Paul Ardenne

Apologie du Dragster

L'espace temps intense

20.00

Passer de l’immobilité à la plus rapide possible des mobilités : cette obsession humaine est immémoriale. De tout temps les humains ont cherché à se mouvoir le plus vite possible, à quitter le statut d’êtres immobiles, posés là quelque part à la surface du monde, pour conquérir celui d’êtres mouvants, en déplacement – un déplacement autant que faire se peut exceptionnel par sa vitesse, par la distance parcourue en un éclair, par la capacité à faire valoir l’espace contre le temps et le temps contre l’espace.

Le dragster, dans cette entreprise anthropologique, est le vecteur par excellence approprié.
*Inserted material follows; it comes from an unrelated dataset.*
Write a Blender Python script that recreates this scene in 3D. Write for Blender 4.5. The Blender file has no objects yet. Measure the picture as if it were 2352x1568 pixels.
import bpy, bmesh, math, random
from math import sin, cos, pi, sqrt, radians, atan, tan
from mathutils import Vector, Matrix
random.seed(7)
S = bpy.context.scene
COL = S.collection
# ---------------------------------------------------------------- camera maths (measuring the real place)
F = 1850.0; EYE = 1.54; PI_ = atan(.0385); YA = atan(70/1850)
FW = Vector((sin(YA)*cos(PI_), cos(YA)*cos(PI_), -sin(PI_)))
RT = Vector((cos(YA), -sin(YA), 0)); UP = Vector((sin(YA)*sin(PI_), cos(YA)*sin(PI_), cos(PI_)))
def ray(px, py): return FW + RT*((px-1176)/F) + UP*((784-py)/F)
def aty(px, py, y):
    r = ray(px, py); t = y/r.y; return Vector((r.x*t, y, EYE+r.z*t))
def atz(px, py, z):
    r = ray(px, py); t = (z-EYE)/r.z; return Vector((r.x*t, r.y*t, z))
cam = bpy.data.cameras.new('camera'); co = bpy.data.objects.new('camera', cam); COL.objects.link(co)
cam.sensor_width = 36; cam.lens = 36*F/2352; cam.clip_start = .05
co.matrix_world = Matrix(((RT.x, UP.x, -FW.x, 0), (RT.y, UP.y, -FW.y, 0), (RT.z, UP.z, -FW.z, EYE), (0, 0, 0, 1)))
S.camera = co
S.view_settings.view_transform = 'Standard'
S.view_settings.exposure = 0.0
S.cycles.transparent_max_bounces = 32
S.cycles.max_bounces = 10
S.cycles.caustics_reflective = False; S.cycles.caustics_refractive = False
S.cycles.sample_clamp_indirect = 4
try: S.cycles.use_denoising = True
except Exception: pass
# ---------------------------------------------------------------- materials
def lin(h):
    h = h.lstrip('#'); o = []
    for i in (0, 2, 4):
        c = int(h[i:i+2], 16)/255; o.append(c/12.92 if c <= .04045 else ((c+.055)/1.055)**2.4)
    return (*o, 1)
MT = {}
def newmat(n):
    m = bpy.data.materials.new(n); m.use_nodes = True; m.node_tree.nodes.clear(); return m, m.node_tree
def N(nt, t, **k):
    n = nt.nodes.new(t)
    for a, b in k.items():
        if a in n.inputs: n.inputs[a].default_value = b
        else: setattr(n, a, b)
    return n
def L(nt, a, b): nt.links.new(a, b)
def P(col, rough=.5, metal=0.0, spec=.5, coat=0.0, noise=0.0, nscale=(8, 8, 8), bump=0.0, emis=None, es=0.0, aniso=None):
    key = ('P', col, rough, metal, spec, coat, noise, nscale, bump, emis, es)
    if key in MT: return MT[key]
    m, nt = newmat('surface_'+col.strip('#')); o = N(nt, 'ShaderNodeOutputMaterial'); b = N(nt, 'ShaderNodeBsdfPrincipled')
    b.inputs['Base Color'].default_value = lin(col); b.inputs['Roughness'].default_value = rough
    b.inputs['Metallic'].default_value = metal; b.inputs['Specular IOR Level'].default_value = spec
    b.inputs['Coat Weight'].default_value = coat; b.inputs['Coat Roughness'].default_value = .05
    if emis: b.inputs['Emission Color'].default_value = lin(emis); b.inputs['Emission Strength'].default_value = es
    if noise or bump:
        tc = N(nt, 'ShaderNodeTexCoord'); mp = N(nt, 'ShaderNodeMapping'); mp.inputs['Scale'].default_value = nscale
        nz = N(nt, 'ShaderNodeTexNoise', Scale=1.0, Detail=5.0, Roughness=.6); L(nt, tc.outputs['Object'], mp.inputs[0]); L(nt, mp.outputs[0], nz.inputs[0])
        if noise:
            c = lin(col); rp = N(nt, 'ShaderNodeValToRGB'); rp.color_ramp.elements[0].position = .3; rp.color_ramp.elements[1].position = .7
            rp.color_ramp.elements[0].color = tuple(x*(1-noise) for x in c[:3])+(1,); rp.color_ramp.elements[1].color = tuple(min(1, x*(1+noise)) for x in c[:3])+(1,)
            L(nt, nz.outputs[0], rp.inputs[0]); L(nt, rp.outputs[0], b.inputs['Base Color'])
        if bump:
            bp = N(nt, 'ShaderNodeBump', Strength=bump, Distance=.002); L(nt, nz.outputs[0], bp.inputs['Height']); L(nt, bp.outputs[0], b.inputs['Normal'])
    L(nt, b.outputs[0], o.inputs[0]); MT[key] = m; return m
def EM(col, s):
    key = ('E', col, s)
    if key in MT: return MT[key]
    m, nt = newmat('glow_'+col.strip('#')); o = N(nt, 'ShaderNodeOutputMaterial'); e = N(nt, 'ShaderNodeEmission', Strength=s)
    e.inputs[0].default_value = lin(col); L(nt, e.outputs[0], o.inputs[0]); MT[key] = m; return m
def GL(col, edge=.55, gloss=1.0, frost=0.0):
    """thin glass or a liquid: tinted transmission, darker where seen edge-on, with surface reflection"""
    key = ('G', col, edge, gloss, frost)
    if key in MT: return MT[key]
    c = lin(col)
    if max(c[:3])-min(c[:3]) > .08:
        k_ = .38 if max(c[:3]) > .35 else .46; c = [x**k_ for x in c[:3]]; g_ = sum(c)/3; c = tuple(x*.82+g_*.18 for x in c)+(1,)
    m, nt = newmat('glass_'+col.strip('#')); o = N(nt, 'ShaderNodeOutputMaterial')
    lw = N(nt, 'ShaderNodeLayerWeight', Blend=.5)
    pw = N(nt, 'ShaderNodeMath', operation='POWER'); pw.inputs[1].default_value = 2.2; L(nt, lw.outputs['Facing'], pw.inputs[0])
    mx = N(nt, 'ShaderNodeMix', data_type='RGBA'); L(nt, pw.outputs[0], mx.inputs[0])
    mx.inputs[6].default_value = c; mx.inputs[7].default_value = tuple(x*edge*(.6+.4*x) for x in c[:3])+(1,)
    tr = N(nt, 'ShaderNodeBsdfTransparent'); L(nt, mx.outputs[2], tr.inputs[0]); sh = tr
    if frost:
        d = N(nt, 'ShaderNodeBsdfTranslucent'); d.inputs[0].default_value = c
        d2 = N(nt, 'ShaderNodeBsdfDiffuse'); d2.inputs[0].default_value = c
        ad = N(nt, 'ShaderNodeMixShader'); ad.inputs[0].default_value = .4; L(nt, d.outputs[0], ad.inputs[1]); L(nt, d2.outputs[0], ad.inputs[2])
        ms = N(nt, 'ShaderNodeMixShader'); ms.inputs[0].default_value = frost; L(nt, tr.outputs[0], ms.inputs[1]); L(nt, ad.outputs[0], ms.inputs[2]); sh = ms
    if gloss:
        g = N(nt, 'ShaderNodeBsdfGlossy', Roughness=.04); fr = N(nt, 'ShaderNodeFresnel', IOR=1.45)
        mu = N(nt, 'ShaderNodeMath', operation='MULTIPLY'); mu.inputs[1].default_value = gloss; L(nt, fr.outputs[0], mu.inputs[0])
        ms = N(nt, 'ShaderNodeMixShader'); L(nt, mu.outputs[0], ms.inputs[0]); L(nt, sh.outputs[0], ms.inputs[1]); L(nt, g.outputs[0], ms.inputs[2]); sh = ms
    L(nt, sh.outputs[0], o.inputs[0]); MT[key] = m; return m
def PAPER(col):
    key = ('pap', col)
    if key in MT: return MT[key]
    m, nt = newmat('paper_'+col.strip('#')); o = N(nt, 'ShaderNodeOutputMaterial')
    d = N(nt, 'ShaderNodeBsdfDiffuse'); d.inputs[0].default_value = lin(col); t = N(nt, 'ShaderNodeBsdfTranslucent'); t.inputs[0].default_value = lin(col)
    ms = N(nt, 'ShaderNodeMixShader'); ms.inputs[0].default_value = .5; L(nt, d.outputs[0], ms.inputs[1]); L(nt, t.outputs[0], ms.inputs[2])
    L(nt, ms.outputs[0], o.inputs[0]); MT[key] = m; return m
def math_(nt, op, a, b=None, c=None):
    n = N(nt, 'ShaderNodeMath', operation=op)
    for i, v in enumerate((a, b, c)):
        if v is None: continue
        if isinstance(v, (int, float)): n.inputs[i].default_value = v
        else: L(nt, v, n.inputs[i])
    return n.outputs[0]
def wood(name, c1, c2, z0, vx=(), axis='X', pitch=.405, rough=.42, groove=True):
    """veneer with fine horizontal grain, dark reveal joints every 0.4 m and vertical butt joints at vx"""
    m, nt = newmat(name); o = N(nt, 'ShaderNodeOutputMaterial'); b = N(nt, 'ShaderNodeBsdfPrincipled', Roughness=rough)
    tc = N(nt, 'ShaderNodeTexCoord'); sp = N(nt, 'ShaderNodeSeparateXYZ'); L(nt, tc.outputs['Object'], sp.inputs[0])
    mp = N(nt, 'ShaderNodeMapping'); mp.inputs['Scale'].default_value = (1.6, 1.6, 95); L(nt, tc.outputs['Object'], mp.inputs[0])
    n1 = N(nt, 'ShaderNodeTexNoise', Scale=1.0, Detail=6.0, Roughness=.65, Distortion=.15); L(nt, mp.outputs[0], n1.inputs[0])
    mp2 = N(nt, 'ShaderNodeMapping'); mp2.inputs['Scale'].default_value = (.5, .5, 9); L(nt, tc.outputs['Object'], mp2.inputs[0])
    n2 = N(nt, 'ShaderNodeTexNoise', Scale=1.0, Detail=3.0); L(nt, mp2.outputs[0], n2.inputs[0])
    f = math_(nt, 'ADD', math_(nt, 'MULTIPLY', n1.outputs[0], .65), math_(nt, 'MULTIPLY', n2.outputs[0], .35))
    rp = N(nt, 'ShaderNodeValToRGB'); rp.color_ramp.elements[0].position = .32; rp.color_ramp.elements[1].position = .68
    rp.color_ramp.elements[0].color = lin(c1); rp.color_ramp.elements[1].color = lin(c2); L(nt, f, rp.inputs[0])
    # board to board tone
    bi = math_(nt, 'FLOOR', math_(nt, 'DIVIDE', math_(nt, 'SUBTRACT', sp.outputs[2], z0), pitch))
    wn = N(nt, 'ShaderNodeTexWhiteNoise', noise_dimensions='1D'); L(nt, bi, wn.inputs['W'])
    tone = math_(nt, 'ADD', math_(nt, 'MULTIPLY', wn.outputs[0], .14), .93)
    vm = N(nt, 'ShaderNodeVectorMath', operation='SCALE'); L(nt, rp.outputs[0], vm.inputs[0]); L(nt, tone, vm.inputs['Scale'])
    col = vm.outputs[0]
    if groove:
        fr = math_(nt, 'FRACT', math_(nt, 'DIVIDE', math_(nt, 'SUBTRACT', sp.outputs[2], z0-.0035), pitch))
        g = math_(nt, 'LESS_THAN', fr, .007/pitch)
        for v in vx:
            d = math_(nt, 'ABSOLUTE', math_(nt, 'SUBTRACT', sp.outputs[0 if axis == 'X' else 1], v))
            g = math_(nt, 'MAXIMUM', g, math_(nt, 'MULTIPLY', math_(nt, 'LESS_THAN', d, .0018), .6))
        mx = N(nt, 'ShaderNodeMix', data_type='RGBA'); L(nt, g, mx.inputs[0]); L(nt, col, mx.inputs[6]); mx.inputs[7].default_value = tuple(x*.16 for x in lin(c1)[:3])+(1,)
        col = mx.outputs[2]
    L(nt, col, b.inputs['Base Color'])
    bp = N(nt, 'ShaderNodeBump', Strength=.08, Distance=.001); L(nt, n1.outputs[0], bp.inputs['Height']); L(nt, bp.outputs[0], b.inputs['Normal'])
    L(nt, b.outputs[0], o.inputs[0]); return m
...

Qu’il compte deux, trois ou quatre roues, cet engin mécanique né avec le XXe siècle est conçu pour l’accélération et pour elle seule. Le dragster, ce sont des prises de vitesse insensées, un parcours sur piste, en ligne droite, réduit au minimum (quelques centaines de mètres tout au plus) et, pour son pilote, des sensations à la fois brutales et complexes. Brutales, car le corps du dragsté­riste, lors du « run », peut encaisser en quelques secondes 7 G – sept fois la charge de son propre poids – ou plus encore. Complexes, car la compétition dragstérienne vise cet objec­tif aussi héroïque qu’absurde, annuler le temps écoulé en ne gardant que l’espace conquis.

Challenge problématique d’office et quête d’un absolu inac­cessible. Le dragstériste ? Il touchera au bonheur quand le drag strip sur lequel il élance sa machine aura été parcouru, comme le dit la formule, « en un rien de temps », dans l’abolition de toute durée, pour le plus grand triomphe de l’intensité.